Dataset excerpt
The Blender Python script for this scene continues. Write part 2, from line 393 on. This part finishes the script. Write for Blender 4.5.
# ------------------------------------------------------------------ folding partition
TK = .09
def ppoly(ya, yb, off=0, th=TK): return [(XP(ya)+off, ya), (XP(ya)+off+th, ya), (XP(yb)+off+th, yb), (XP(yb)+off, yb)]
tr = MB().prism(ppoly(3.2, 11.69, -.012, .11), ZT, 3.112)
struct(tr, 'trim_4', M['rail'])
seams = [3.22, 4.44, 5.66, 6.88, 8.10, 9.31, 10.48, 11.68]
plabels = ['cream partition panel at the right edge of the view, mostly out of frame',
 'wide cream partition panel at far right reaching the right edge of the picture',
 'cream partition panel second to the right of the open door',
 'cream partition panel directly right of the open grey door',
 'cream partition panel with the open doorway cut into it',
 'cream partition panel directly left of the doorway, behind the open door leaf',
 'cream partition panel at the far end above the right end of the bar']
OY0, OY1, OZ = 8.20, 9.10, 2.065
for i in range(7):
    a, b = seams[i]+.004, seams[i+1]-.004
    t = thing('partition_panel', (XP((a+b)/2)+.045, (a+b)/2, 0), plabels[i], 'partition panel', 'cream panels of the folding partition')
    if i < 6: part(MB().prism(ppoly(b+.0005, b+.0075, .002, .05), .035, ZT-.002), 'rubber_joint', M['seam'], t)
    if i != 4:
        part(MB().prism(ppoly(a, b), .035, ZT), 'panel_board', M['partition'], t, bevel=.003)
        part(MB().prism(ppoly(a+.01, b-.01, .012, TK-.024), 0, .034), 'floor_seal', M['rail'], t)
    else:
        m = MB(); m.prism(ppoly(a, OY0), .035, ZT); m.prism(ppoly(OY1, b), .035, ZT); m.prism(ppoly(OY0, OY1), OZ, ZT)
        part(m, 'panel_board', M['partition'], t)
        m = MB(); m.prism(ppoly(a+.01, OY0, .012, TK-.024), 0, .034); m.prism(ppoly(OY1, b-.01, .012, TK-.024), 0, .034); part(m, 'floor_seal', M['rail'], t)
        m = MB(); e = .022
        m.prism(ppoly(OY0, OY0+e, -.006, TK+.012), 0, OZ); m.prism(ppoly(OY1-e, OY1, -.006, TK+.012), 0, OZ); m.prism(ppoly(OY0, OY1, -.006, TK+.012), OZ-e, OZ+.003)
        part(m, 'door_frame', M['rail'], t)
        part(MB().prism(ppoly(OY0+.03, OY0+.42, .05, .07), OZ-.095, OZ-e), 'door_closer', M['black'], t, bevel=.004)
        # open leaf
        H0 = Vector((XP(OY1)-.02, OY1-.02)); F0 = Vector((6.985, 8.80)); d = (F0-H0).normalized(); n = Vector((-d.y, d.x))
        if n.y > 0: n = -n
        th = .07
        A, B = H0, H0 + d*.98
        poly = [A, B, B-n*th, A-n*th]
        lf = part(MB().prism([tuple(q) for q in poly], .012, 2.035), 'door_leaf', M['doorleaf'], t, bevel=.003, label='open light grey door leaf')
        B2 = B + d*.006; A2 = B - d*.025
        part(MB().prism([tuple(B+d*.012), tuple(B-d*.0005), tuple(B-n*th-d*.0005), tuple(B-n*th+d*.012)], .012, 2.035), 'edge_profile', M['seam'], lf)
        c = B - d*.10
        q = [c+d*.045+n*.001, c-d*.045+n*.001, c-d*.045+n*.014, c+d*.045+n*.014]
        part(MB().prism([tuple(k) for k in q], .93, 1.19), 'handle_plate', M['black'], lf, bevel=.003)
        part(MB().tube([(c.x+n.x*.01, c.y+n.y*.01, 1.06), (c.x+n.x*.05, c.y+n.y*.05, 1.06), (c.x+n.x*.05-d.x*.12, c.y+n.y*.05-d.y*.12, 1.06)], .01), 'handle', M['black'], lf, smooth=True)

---

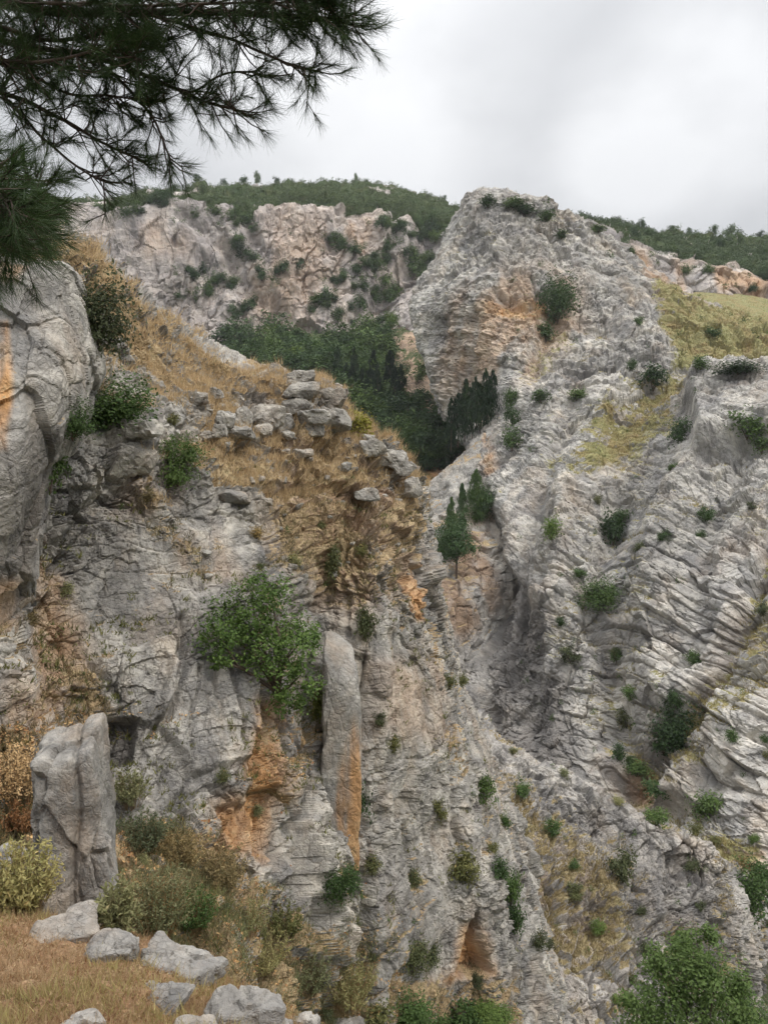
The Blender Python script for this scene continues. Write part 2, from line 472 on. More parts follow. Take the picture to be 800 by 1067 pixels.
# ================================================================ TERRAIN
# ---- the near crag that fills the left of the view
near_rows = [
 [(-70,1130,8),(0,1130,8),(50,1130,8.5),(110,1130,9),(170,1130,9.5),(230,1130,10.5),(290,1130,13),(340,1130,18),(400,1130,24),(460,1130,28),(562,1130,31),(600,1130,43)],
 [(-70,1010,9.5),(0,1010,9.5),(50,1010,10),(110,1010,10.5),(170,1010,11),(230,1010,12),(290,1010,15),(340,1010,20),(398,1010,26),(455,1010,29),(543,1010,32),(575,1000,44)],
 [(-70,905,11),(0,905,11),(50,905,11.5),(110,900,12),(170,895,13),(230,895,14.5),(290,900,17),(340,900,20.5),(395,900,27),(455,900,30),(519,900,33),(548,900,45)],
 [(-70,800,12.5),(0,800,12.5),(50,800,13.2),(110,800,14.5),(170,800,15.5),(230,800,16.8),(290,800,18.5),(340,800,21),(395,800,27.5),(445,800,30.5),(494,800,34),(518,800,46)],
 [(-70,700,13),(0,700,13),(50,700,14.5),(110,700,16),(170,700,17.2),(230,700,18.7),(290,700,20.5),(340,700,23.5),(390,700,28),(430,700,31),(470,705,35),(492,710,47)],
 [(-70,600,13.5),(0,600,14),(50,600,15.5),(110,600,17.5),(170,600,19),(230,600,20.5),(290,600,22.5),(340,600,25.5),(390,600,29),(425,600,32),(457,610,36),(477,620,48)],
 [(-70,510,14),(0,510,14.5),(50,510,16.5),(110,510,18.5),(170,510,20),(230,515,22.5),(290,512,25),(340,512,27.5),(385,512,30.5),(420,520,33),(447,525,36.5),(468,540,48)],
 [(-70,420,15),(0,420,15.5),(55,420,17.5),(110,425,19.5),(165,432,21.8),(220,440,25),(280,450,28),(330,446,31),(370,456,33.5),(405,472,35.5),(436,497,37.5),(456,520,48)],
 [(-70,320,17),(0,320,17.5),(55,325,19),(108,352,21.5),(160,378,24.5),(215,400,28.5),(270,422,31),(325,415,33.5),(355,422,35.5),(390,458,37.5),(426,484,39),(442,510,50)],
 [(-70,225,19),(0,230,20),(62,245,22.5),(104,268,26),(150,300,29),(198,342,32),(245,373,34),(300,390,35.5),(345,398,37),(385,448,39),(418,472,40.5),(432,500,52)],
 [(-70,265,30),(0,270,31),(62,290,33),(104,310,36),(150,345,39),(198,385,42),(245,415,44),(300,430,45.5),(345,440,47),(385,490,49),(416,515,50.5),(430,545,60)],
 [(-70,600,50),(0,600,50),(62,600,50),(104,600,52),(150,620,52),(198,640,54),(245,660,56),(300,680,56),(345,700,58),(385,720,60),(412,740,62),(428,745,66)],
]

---

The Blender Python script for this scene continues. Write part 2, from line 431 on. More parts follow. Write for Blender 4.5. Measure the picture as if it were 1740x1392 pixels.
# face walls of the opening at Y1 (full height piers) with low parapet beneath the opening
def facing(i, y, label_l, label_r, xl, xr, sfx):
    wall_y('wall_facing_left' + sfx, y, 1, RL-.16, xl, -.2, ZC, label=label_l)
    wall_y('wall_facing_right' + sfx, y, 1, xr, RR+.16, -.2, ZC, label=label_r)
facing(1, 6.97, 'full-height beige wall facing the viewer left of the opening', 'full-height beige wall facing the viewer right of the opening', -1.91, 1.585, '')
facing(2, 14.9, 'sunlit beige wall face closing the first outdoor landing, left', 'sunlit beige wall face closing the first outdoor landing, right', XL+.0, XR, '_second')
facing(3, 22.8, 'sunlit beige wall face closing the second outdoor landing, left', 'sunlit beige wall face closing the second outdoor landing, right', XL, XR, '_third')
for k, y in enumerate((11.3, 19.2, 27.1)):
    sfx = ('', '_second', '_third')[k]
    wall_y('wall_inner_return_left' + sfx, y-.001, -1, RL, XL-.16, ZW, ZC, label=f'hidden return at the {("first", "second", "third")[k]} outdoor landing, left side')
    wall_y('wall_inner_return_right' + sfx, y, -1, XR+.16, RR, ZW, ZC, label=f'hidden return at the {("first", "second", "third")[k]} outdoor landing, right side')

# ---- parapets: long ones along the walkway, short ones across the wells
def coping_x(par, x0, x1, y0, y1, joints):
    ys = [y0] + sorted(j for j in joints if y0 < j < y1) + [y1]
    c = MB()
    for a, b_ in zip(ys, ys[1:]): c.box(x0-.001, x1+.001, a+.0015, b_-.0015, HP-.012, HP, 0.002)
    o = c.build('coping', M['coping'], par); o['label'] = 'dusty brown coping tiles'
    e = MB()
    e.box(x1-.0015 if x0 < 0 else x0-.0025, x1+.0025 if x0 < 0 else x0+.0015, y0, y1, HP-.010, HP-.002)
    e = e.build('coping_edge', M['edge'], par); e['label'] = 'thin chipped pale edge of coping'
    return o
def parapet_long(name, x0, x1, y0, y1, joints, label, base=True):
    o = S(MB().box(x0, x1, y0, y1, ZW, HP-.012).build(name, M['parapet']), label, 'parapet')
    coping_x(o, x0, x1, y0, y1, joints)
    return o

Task
Beginning with the line containing "were 1740x1392 pixels." and ending with the line containing "landing, right side')", extract those lines exactly from the listing above, and only those.

The solution
The Blender Python script for this scene continues. Write part 2, from line 431 on. More parts follow. Write for Blender 4.5. Measure the picture as if it were 1740x1392 pixels.
# face walls of the opening at Y1 (full height piers) with low parapet beneath the opening
def facing(i, y, label_l, label_r, xl, xr, sfx):
    wall_y('wall_facing_left' + sfx, y, 1, RL-.16, xl, -.2, ZC, label=label_l)
    wall_y('wall_facing_right' + sfx, y, 1, xr, RR+.16, -.2, ZC, label=label_r)
facing(1, 6.97, 'full-height beige wall facing the viewer left of the opening', 'full-height beige wall facing the viewer right of the opening', -1.91, 1.585, '')
facing(2, 14.9, 'sunlit beige wall face closing the first outdoor landing, left', 'sunlit beige wall face closing the first outdoor landing, right', XL+.0, XR, '_second')
facing(3, 22.8, 'sunlit beige wall face closing the second outdoor landing, left', 'sunlit beige wall face closing the second outdoor landing, right', XL, XR, '_third')
for k, y in enumerate((11.3, 19.2, 27.1)):
    sfx = ('', '_second', '_third')[k]
    wall_y('wall_inner_return_left' + sfx, y-.001, -1, RL, XL-.16, ZW, ZC, label=f'hidden return at the {("first", "second", "third")[k]} outdoor landing, left side')
    wall_y('wall_inner_return_right' + sfx, y, -1, XR+.16, RR, ZW, ZC, label=f'hidden return at the {("first", "second", "third")[k]} outdoor landing, right side')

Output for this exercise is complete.